Copy only this: the line containing "b, M_bush, t)", the line containing "radiator('white ribbed radiator", and every line between them, exactly as written.

* **Data rows**:
★ ★ ★ ★ ★

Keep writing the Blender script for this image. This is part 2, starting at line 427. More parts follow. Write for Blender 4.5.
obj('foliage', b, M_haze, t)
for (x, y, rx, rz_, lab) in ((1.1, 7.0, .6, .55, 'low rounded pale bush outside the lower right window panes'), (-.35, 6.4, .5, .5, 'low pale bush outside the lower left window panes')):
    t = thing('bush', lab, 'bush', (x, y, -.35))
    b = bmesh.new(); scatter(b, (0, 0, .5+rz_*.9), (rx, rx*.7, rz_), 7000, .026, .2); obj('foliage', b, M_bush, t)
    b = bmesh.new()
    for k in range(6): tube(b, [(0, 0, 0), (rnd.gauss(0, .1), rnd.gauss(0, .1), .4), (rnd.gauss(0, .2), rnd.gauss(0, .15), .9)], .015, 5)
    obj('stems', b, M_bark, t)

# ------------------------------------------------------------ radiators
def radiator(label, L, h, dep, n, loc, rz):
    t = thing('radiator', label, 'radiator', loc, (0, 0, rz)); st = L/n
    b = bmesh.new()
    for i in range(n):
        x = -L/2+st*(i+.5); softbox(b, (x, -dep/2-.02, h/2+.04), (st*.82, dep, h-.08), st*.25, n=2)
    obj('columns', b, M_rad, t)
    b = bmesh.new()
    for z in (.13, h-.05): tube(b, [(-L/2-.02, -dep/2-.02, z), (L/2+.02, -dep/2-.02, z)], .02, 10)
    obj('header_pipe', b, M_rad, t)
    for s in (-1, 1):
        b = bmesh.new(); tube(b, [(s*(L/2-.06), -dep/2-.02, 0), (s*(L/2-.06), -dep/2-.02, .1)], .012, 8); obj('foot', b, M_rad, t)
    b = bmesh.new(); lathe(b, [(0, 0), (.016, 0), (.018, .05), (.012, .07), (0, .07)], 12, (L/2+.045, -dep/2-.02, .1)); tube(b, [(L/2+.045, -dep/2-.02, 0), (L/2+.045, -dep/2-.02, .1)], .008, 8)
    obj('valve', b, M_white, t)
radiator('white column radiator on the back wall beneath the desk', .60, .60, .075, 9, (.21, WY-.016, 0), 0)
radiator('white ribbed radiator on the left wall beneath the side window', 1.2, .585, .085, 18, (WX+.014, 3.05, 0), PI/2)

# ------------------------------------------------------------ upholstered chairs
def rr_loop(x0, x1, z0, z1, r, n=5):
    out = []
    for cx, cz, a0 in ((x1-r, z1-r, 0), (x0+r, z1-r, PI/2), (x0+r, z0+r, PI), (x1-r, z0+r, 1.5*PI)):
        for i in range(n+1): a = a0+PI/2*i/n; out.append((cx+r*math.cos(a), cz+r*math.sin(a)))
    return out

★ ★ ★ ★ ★

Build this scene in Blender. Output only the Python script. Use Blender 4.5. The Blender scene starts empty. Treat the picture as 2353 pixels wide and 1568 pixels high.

★ ★ ★ ★ ★

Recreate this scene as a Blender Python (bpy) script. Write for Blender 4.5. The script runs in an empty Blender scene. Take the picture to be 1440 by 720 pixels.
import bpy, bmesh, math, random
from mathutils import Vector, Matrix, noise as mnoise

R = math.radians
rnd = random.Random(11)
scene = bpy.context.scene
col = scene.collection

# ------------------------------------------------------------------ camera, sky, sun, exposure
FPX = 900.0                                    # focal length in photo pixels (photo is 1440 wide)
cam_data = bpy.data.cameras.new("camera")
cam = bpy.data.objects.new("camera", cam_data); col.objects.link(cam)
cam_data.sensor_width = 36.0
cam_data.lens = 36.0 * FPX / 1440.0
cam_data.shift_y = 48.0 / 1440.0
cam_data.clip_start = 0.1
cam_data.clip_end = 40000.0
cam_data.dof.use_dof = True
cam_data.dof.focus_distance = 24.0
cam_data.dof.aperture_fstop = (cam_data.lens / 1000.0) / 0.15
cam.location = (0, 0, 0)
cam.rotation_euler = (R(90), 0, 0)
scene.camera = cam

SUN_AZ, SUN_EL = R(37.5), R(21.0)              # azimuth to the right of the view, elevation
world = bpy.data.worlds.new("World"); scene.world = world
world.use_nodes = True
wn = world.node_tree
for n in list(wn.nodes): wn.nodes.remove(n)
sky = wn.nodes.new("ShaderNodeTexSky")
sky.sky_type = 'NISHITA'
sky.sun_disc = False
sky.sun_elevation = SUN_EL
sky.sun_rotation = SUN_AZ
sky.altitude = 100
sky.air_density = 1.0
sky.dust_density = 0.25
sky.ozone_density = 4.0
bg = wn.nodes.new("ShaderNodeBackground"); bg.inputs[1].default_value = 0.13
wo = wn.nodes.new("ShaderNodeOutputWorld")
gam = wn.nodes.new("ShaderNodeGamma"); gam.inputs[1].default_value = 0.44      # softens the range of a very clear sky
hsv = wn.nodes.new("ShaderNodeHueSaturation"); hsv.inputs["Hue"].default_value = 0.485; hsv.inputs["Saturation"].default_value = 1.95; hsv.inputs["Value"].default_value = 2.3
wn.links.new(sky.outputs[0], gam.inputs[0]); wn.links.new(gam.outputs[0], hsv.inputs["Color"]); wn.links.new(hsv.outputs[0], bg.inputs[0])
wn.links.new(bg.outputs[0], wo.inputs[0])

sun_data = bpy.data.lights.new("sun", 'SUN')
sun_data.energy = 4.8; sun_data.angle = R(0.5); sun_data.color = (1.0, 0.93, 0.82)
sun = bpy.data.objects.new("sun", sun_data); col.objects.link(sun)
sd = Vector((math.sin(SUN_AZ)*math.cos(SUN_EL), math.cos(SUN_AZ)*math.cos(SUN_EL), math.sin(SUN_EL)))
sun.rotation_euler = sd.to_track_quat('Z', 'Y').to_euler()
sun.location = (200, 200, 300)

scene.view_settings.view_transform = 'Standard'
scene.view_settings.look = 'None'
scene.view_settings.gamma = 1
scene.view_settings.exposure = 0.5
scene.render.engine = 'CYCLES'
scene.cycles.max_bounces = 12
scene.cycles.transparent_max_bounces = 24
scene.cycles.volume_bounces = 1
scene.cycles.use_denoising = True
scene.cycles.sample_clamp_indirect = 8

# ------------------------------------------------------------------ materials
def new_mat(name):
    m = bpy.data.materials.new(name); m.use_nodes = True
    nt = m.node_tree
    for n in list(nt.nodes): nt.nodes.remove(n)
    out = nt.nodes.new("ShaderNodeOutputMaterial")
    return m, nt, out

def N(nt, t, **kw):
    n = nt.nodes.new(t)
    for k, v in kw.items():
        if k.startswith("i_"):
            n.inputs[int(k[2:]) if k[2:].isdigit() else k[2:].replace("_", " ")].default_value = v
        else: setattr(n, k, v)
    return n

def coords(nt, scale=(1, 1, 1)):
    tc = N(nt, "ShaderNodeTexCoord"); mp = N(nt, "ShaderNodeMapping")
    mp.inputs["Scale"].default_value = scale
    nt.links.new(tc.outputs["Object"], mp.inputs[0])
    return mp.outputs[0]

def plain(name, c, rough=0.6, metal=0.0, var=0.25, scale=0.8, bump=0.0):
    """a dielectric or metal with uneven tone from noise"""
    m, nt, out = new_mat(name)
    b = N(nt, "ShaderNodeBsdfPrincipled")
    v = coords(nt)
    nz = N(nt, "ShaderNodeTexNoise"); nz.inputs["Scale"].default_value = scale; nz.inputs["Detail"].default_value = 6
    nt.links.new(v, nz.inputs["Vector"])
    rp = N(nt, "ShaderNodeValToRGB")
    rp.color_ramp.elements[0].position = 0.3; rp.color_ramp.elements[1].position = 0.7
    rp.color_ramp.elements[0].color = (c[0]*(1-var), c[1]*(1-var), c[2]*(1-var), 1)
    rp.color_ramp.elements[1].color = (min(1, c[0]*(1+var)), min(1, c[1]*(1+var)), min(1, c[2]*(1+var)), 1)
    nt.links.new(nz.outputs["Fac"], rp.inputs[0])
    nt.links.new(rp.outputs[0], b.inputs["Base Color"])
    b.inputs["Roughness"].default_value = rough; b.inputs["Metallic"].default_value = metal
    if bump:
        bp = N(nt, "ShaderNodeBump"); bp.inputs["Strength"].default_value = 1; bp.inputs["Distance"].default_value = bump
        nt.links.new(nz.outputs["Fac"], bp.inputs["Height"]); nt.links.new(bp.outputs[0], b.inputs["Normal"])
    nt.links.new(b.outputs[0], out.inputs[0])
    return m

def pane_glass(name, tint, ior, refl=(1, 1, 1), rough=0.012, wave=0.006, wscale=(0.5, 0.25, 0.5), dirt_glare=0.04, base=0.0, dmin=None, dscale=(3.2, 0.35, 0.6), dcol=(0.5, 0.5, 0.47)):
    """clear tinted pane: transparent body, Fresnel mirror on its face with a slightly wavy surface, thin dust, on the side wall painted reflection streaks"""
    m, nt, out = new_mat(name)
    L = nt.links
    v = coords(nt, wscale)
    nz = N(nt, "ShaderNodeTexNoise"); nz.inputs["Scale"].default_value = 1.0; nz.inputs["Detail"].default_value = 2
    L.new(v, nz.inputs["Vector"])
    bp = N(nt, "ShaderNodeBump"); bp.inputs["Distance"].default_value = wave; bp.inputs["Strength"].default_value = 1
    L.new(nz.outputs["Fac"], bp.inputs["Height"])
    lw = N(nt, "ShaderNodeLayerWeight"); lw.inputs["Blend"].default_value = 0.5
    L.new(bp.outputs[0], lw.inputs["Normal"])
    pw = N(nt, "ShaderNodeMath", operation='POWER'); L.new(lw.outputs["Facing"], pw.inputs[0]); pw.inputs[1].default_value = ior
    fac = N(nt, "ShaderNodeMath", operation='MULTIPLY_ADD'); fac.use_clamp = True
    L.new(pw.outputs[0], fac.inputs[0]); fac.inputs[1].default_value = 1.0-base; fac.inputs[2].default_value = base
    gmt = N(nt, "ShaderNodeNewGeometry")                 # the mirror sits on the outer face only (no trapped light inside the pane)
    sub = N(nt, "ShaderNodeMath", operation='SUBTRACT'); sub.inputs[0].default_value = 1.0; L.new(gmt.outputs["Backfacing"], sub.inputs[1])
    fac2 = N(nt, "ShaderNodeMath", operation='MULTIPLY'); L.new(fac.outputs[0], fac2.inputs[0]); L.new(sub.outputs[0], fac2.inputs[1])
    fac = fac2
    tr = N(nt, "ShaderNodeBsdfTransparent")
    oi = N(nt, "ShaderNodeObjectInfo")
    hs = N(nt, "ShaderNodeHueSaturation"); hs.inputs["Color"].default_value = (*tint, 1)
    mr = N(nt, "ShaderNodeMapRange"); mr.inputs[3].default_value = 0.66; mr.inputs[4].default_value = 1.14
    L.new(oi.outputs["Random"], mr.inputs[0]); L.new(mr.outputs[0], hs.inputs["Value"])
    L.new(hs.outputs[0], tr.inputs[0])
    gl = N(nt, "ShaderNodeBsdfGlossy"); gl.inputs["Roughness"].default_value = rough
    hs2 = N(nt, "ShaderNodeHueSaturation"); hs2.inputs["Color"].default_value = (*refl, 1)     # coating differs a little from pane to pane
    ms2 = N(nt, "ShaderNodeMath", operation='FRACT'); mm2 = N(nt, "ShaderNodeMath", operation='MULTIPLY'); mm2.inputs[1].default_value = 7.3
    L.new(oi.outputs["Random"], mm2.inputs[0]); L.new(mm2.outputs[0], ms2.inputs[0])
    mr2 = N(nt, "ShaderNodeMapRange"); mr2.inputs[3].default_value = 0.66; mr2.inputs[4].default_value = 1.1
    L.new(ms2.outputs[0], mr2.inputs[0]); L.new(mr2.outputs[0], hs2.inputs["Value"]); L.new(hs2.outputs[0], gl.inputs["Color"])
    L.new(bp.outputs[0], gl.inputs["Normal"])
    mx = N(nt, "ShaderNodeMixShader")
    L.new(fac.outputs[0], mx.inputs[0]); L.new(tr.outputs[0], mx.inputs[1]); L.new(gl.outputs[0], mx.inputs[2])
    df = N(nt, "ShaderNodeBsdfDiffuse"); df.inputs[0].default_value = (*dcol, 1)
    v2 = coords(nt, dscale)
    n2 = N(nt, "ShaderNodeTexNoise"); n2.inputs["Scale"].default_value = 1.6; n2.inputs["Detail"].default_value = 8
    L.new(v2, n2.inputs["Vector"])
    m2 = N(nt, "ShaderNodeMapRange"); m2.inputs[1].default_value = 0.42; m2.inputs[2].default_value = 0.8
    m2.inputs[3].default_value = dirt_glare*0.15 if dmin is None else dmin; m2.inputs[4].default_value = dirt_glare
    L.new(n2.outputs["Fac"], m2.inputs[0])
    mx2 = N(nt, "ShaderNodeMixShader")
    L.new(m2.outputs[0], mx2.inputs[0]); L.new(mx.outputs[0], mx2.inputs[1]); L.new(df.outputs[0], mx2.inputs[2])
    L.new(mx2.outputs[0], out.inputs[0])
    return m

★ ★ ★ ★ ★

* **Expected output**:
    b = bmesh.new(); scatter(b, (0, 0, .5+rz_*.9), (rx, rx*.7, rz_), 7000, .026, .2); obj('foliage', b, M_bush, t)
    b = bmesh.new()
    for k in range(6): tube(b, [(0, 0, 0), (rnd.gauss(0, .1), rnd.gauss(0, .1), .4), (rnd.gauss(0, .2), rnd.gauss(0, .15), .9)], .015, 5)
    obj('stems', b, M_bark, t)

# ------------------------------------------------------------ radiators
def radiator(label, L, h, dep, n, loc, rz):
    t = thing('radiator', label, 'radiator', loc, (0, 0, rz)); st = L/n
    b = bmesh.new()
    for i in range(n):
        x = -L/2+st*(i+.5); softbox(b, (x, -dep/2-.02, h/2+.04), (st*.82, dep, h-.08), st*.25, n=2)
    obj('columns', b, M_rad, t)
    b = bmesh.new()
    for z in (.13, h-.05): tube(b, [(-L/2-.02, -dep/2-.02, z), (L/2+.02, -dep/2-.02, z)], .02, 10)
    obj('header_pipe', b, M_rad, t)
    for s in (-1, 1):
        b = bmesh.new(); tube(b, [(s*(L/2-.06), -dep/2-.02, 0), (s*(L/2-.06), -dep/2-.02, .1)], .012, 8); obj('foot', b, M_rad, t)
    b = bmesh.new(); lathe(b, [(0, 0), (.016, 0), (.018, .05), (.012, .07), (0, .07)], 12, (L/2+.045, -dep/2-.02, .1)); tube(b, [(L/2+.045, -dep/2-.02, 0), (L/2+.045, -dep/2-.02, .1)], .008, 8)
    obj('valve', b, M_white, t)
radiator('white column radiator on the back wall beneath the desk', .60, .60, .075, 9, (.21, WY-.016, 0), 0)
radiator('white ribbed radiator on the left wall beneath the side window', 1.2, .585, .085, 18, (WX+.014, 3.05, 0), PI/2)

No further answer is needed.